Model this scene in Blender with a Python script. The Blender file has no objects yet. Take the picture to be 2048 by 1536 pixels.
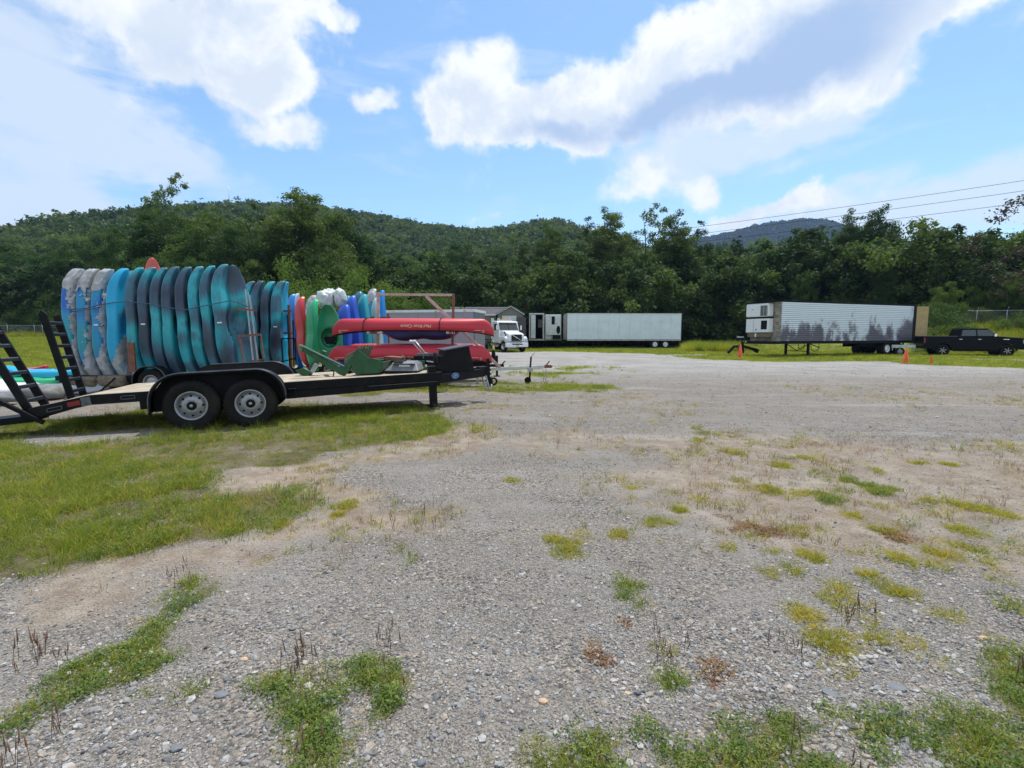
import bpy, bmesh, math, random
import numpy as np
from mathutils import Vector, Matrix, Euler
random.seed(7); np.random.seed(7)
C = bpy.context.scene
COL = C.collection
R = math.radians

# ------------------------------------------------------------------ camera
F, CX, CY, HZ, EYE = 1000.0, 1024.0, 768.0, 672.0, 1.48
PITCH = math.atan((CY - HZ) / F)
cam = bpy.data.cameras.new("camera"); cam_o = bpy.data.objects.new("camera", cam)
COL.objects.link(cam_o); C.camera = cam_o
cam.sensor_width = 36; cam.sensor_fit = 'HORIZONTAL'; cam.lens = F / 2048 * 36
cam.clip_start = 0.05; cam.clip_end = 8000
cam_o.location = (0, 0, EYE); cam_o.rotation_euler = (math.pi / 2 - PITCH, 0, 0)

# ------------------------------------------------------------------ world + sun
SUN_EL, SUN_AZ = R(69), R(28)          # azimuth from +Y towards +X
w = bpy.data.worlds.new("World"); C.world = w; w.use_nodes = True
C.view_settings.view_transform = 'Standard'; C.view_settings.look = 'None'
C.view_settings.exposure = 0.17; C.view_settings.gamma = 1.0
C.view_settings.use_curve_mapping = False
C.cycles.use_denoising = True
C.cycles.max_bounces = 8; C.cycles.diffuse_bounces = 3; C.cycles.transmission_bounces = 6
C.cycles.volume_bounces = 0; C.cycles.transparent_max_bounces = 8

def pix_dir(u, v):
    a, b = (u - CX) / F, (CY - v) / F
    return Vector((a, math.cos(PITCH) + b * math.sin(PITCH), -math.sin(PITCH) + b * math.cos(PITCH))).normalized()
def azel(u, v):
    d = pix_dir(u, v); return math.atan2(d.x, d.y), math.asin(d.z)

def build_world():
    nt = w.node_tree; N = nt.nodes; L = nt.links
    for n in list(N): N.remove(n)
    def nd(t, **k):
        n = N.new(t)
        for a, b in k.items(): setattr(n, a, b)
        return n
    def m(op, a, b=None, clamp=False):
        n = nd('ShaderNodeMath', operation=op, use_clamp=clamp)
        for i, x in enumerate((a, b)):
            if x is None: continue
            if isinstance(x, (int, float)): n.inputs[i].default_value = x
            else: L.new(x, n.inputs[i])
        return n.outputs[0]
    def smooth(x, lo, hi, a=0.0, b=1.0):
        n = nd('ShaderNodeMapRange', interpolation_type='SMOOTHSTEP')
        L.new(x, n.inputs[0]); n.inputs[1].default_value = lo; n.inputs[2].default_value = hi
        n.inputs[3].default_value = a; n.inputs[4].default_value = b
        return n.outputs[0]
    sky = nd('ShaderNodeTexSky', sky_type='NISHITA'); sky.sun_disc = False
    sky.sun_elevation = SUN_EL; sky.sun_rotation = SUN_AZ
    sky.altitude = 300; sky.air_density = 1.0; sky.dust_density = 0.6; sky.ozone_density = 2.0
    tc = nd('ShaderNodeTexCoord'); sx = nd('ShaderNodeSeparateXYZ')
    nrm = nd('ShaderNodeVectorMath', operation='NORMALIZE'); L.new(tc.outputs['Generated'], nrm.inputs[0])
    L.new(nrm.outputs[0], sx.inputs[0])
    X, Y, Z = sx.outputs
    az = m('ARCTAN2', X, Y); el = m('ARCSINE', Z)
    cb = nd('ShaderNodeCombineXYZ'); L.new(az, cb.inputs[0]); L.new(el, cb.inputs[1])
    def noise(scale, det, rough=.55, vec=nrm.outputs[0], dist=0.0, sc=None):
        if sc:
            mp = nd('ShaderNodeMapping'); mp.inputs['Scale'].default_value = sc; L.new(vec, mp.inputs[0]); vec = mp.outputs[0]
        n = nd('ShaderNodeTexNoise'); n.inputs['Scale'].default_value = scale; n.inputs['Detail'].default_value = det
        n.inputs['Roughness'].default_value = rough; n.inputs['Distortion'].default_value = dist
        L.new(vec, n.inputs['Vector']); return n
    wn = noise(5.5, 5, .6)
    sub = nd('ShaderNodeVectorMath', operation='SUBTRACT'); L.new(wn.outputs['Color'], sub.inputs[0]); sub.inputs[1].default_value = (.5, .5, .5)
    scl = nd('ShaderNodeVectorMath', operation='SCALE'); L.new(sub.outputs[0], scl.inputs[0]); scl.inputs['Scale'].default_value = .16
    add = nd('ShaderNodeVectorMath', operation='ADD'); L.new(cb.outputs[0], add.inputs[0]); L.new(scl.outputs[0], add.inputs[1])
    flat = nd('ShaderNodeVectorMath', operation='MULTIPLY'); L.new(add.outputs[0], flat.inputs[0]); flat.inputs[1].default_value = (1, 1, 0)
    def ell(cx, cy, rx, ry, rot, wt):
        a0, e0 = azel(cx, cy); a1, _ = azel(cx + rx * .5, cy); a2, _ = azel(cx - rx * .5, cy)
        _, e1 = azel(cx, cy + ry * .5); _, e2 = azel(cx, cy - ry * .5)
        mp = nd('ShaderNodeMapping', vector_type='TEXTURE')
        L.new(flat.outputs[0], mp.inputs[0])
        mp.inputs['Location'].default_value = (a0, e0, 0); mp.inputs['Rotation'].default_value = (0, 0, R(rot))
        mp.inputs['Scale'].default_value = (abs(a1 - a2), abs(e2 - e1), 1)
        ln = nd('ShaderNodeVectorMath', operation='LENGTH'); L.new(mp.outputs[0], ln.inputs[0])
        return smooth(ln.outputs['Value'], 0.15, 1.25, wt, 0.0)
    def union(lst):
        acc = None
        for e in lst:
            v = ell(*e); acc = v if acc is None else m('ADD', acc, v)
        return acc
    cum = [(935, 175, 120, 90, 20, .9), (905, 225, 80, 60, 0, .6), (1060, 225, 170, 75, 10, 1.0), (1240, 190, 190, 110, 22, 1.1), (1420, 120, 220, 130, 25, 1.3),
           (1600, 90, 240, 150, 15, 1.2), (1790, 30, 200, 110, 10, 1.1), (1900, -10, 120, 60, 0, .9), (1560, 190, 180, 60, 15, .8),
           (1740, 175, 120, 45, 15, .75), (1080, 275, 110, 35, 0, .7), (1420, 245, 130, 40, 15, .45), (1350, 30, 90, 60, 0, .7),
           (745, 205, 75, 42, 8, .72), (1270, 345, 85, 45, 0, .62), (1390, 370, 80, 38, 0, .6), (1520, 425, 140, 32, 5, .6), (1640, 400, 110, 40, 10, .6),
           (960, 438, 60, 14, 0, .35),
           (250, 40, 170, 90, 0, .95), (420, 90, 180, 130, 0, 1.15), (540, 60, 120, 150, 0, 1.0), (560, 170, 100, 80, 0, .7), (300, 135, 90, 60, 0, .6),
           (540, 270, 130, 48, 0, .8), (650, 10, 70, 30, 0, .5)]
    veil = [(40, 160, 330, 260, 0, 1.0), (200, 260, 300, 110, -20, .8), (350, 330, 280, 60, -18, .65), (70, 390, 260, 90, 0, .95), (40, 450, 320, 60, 0, .7), (180, 30, 200, 60, 0, .5),
            (1880, 385, 420, 85, 6, 1.15), (1990, 430, 380, 80, 0, .9), (1480, 290, 300, 80, 8, .85), (1330, 310, 200, 50, 0, .6), (1600, 430, 330, 50, 0, .8), (1660, 310, 220, 26, 12, .5), (1620, 240, 220, 60, 15, .6)]
    fine = noise(13, 12, .60, dist=.15); broad = noise(2.6, 4, .5)
    out_az = smooth(m('ABSOLUTE', az), .86, 1.1); out_el = smooth(el, .64, .85)
    outer = m('MAXIMUM', out_az, out_el)
    bl = smooth(broad.outputs[0], .42, .66, 0, .95)
    D = m('ADD', union(cum), m('MULTIPLY', outer, bl))
    Dn = m('ADD', D, m('MULTIPLY', m('SUBTRACT', fine.outputs[0], .5), 1.6))
    a_c = smooth(Dn, .10, .74)
    st = noise(4.2, 11, .62, sc=(1, 1, 3.0), dist=.8)
    V = m('ADD', union(veil), m('MULTIPLY', outer, .35))
    Vn = m('ADD', V, m('MULTIPLY', m('SUBTRACT', st.outputs[0], .5), 3.4))
    a_v = smooth(Vn, .05, 1.3, 0, .78)
    shade = [(1480, 165, 330, 80, 20, .9), (1250, 235, 220, 50, 12, .8), (1640, 110, 220, 90, 15, .8), (1080, 255, 120, 30, 5, .45), (360, 100, 160, 60, 0, .35), (470, 40, 120, 60, 0, .35), (150, 60, 120, 60, 0, .25)]
    thick = m('ADD', m('ADD', union(shade), m('MULTIPLY', outer, m('MULTIPLY', smooth(D, .6, 1.6), .6))), m('MULTIPLY', m('SUBTRACT', noise(6, 8, .6).outputs[0], .5), .9)); thick = m('ADD', thick, m('MULTIPLY', m('SUBTRACT', noise(22, 8, .65).outputs[0], .5), .5))
    dark = smooth(thick, -.05, 1.15)
    relief = smooth(m('ADD', noise(9, 10, .62, dist=.3).outputs[0], m('MULTIPLY', m('SUBTRACT', D, .9), -.12)), .36, .60)
    wc = nd('ShaderNodeMix', data_type='RGBA'); L.new(relief, wc.inputs[0]); wc.inputs[6].default_value = (.70, .78, .88, 1); wc.inputs[7].default_value = (.95, .97, .99, 1)
    mixc = nd('ShaderNodeMix', data_type='RGBA'); L.new(dark, mixc.inputs[0])
    L.new(wc.outputs[2], mixc.inputs[6]); mixc.inputs[7].default_value = (.40, .54, .78, 1)
    bc = nd('ShaderNodeBackground'); L.new(mixc.outputs[2], bc.inputs[0]); bc.inputs[1].default_value = .98
    bs = nd('ShaderNodeBackground'); tint = nd('ShaderNodeMix', data_type='RGBA', blend_type='MULTIPLY'); tint.inputs[0].default_value = 1; L.new(sky.outputs[0], tint.inputs[6]); tint.inputs[7].default_value = (1.02, 1.18, 1.20, 1)
    L.new(tint.outputs[2], bs.inputs[0]); bs.inputs[1].default_value = SKY_STR
    bv = nd('ShaderNodeBackground'); bv.inputs[0].default_value = (.72, .80, .90, 1); bv.inputs[1].default_value = 1.0
    m1 = nd('ShaderNodeMixShader'); L.new(a_v, m1.inputs[0]); L.new(bs.outputs[0], m1.inputs[1]); L.new(bv.outputs[0], m1.inputs[2])
    m2 = nd('ShaderNodeMixShader'); L.new(a_c, m2.inputs[0]); L.new(m1.outputs[0], m2.inputs[1]); L.new(bc.outputs[0], m2.inputs[2])
    o = nd('ShaderNodeOutputWorld'); L.new(m2.outputs[0], o.inputs[0])
SKY_STR = 0.15
build_world()
w.cycles.sampling_method = 'MANUAL'; w.cycles.sample_map_resolution = 1024
sl = bpy.data.lights.new("sun", 'SUN'); sl.energy = 3.9; sl.angle = R(.53); sl.color = (1, .955, .89)
so = bpy.data.objects.new("sun", sl); COL.objects.link(so)
sd = Vector((math.sin(SUN_AZ) * math.cos(SUN_EL), math.cos(SUN_AZ) * math.cos(SUN_EL), math.sin(SUN_EL)))
so.rotation_euler = sd.to_track_quat('Z', 'Y').to_euler(); so.location = (20, 40, 60)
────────
• What the task requires:
Pick each line holding the word "scene" out of the listing.

• Answer to the task:
Model this scene in Blender with a Python script. The Blender file has no objects yet. Take the picture to be 2048 by 1536 pixels.
C = bpy.context.scene